Continuing with photographs I made on several walks through Berlin Mitte before the Wall came down. The most obvious thing one noticed when crossing the border to East Berlin was the profound devastation still visible from World War II 42 years after the fact. The DDR had taken on a number of big urban renewal projects, especially along Frankfurter Allee, which was temporarily called Stalin Allee. Much of Mitte, however, the center of the city closest to the Wall, was largely untouched.
At the time of my photographs the East Germans were turning their attention to Mitte, and considerable demolition and rebuilding was underway. Fortunately, the fall of communism put a stop to the shoddy construction filling the gaps left by the war or by the wrecking ball.
Walking around East Berlin with the view camera I felt more conspicuous than usual–I doubt that there were any view cameras in use in the DDR in those days–and I was given a wide berth by nearly everyone. One man, however, in longish hair and slightly unkempt appearance came up to me and asked what I was up to. I attempted to explain in my limited German that I was making urban landscape photographs.
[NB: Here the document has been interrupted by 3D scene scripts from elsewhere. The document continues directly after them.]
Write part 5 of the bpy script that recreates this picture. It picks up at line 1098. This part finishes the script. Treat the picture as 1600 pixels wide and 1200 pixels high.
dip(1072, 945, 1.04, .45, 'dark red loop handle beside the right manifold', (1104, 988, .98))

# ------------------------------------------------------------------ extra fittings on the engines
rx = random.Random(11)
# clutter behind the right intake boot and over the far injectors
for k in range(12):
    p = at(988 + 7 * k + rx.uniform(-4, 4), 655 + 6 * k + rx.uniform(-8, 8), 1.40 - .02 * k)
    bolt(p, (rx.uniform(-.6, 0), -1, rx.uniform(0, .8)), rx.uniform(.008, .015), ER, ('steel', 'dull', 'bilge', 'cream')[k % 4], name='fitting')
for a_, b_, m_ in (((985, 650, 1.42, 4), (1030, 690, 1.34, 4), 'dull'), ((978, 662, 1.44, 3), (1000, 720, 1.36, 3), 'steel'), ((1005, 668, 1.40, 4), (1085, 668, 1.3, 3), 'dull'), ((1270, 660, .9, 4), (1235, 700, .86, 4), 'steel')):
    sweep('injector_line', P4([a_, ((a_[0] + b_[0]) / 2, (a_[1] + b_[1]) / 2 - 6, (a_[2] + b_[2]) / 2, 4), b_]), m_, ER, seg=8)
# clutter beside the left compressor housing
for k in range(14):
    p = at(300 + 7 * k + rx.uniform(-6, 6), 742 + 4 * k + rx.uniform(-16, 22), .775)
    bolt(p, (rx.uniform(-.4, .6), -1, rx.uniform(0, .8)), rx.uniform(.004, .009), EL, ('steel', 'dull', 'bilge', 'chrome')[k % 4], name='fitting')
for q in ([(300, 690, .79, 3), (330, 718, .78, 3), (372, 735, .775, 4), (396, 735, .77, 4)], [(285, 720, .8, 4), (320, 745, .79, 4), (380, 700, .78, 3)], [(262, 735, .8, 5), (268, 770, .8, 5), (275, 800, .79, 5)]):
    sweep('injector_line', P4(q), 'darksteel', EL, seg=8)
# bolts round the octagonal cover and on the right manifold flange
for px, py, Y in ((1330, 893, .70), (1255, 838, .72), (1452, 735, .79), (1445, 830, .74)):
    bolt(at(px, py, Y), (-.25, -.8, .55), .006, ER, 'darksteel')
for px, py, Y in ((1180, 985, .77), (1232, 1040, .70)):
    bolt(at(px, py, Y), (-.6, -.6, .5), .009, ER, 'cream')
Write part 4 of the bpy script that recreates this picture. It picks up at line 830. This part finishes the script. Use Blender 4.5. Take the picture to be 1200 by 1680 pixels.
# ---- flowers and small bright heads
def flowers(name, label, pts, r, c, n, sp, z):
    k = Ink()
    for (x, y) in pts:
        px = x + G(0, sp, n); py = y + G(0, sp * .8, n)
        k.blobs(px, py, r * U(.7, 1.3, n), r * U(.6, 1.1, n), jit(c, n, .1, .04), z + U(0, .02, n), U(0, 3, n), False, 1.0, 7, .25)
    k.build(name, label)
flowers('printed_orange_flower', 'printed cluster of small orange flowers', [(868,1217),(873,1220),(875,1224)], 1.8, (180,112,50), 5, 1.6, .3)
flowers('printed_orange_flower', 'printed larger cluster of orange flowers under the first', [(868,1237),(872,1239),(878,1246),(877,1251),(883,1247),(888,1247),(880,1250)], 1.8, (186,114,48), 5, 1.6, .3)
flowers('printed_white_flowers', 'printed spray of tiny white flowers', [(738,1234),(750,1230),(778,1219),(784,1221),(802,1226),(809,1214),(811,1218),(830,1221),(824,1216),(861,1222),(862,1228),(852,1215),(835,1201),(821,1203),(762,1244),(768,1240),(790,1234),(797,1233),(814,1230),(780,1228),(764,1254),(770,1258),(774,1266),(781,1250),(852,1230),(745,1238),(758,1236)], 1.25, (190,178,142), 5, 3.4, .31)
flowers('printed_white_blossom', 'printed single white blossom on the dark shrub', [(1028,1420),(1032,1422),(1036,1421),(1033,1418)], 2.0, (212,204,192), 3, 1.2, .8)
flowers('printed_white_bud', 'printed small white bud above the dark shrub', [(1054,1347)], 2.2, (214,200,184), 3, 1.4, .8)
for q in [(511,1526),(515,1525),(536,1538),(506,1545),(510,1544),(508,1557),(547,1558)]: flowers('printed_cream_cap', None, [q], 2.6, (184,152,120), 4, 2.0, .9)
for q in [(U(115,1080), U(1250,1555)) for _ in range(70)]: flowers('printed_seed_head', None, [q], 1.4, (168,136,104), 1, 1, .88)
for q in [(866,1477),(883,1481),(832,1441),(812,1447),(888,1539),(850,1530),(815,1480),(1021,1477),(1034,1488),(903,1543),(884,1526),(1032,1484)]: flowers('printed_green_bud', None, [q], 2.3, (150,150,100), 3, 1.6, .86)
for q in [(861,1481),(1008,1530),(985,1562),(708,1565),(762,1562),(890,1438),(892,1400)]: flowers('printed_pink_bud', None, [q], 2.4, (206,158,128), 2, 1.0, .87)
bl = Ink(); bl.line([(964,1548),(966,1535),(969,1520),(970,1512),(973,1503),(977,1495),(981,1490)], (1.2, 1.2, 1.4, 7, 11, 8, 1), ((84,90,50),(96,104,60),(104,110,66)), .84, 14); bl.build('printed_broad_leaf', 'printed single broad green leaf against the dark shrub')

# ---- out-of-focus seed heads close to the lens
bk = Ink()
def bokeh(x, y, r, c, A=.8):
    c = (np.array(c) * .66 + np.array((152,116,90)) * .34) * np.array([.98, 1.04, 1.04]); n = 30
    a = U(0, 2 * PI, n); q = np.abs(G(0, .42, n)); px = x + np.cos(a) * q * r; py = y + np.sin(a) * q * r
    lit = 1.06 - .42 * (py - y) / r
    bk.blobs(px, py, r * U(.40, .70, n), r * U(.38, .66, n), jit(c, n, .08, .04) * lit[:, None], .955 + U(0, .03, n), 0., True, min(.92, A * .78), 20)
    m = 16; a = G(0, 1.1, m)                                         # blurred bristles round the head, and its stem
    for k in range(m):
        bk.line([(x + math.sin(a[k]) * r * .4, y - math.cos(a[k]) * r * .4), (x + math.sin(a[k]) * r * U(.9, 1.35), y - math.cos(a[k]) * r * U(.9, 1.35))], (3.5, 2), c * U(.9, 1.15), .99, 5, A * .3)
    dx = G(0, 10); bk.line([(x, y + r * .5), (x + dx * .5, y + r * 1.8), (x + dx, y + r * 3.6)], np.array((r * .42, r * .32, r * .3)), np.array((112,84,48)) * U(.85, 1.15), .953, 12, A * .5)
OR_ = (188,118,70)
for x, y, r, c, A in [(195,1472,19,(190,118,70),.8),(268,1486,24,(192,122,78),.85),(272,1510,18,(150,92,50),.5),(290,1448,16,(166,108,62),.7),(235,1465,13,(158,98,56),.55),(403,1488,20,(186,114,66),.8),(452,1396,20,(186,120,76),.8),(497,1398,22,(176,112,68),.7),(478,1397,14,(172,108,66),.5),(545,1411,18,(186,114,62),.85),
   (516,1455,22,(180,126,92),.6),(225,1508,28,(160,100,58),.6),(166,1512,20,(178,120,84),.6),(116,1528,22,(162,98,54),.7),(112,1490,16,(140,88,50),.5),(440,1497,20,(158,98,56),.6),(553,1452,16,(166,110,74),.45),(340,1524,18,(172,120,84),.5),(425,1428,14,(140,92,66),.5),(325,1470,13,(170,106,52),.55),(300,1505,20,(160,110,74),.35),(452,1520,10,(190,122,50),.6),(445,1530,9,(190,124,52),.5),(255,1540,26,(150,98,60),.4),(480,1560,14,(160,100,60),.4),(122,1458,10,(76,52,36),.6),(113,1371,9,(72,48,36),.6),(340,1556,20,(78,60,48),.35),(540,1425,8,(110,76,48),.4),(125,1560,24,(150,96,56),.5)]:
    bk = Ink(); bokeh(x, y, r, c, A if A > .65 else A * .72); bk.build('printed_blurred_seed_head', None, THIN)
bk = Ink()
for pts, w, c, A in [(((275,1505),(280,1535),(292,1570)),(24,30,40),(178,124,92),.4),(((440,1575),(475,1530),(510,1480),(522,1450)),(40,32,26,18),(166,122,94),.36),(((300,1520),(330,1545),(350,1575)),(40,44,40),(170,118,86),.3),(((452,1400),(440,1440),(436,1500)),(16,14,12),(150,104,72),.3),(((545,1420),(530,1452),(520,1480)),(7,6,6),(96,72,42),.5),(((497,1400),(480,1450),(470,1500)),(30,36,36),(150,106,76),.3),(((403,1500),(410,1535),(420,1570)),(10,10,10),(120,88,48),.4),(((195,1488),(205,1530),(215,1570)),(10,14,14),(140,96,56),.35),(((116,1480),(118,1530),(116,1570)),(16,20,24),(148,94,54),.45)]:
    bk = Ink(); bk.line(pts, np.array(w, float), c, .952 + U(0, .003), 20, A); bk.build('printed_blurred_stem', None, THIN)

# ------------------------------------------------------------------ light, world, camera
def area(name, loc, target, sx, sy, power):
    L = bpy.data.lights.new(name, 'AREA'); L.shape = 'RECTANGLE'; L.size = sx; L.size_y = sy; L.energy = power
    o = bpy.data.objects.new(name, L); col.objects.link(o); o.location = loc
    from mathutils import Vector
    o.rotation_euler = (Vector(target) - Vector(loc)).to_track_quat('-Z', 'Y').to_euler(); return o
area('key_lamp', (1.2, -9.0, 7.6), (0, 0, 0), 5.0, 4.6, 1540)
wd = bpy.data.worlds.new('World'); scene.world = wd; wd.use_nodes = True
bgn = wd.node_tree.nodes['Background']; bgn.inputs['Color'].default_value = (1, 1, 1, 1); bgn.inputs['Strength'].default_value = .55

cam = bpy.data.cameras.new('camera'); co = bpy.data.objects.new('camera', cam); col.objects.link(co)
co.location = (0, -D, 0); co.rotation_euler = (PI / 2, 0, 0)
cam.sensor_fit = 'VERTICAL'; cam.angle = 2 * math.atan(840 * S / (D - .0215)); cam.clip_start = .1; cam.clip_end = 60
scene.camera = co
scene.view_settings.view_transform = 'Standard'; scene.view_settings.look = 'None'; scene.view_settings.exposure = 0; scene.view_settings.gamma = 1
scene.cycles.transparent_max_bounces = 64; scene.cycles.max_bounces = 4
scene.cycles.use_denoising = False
He asked whether I was interested in social/political issues as a photographer, and I denied having any particular ax to grind along those lines. He then suggested that photographing urban landscapes could, in fact, encompass all those issues, even as the images stylistically presumed to remain neutral. I felt utterly unmasked at that point, not simply in what I was doing in East Berlin, but what I was doing in general as a photographer.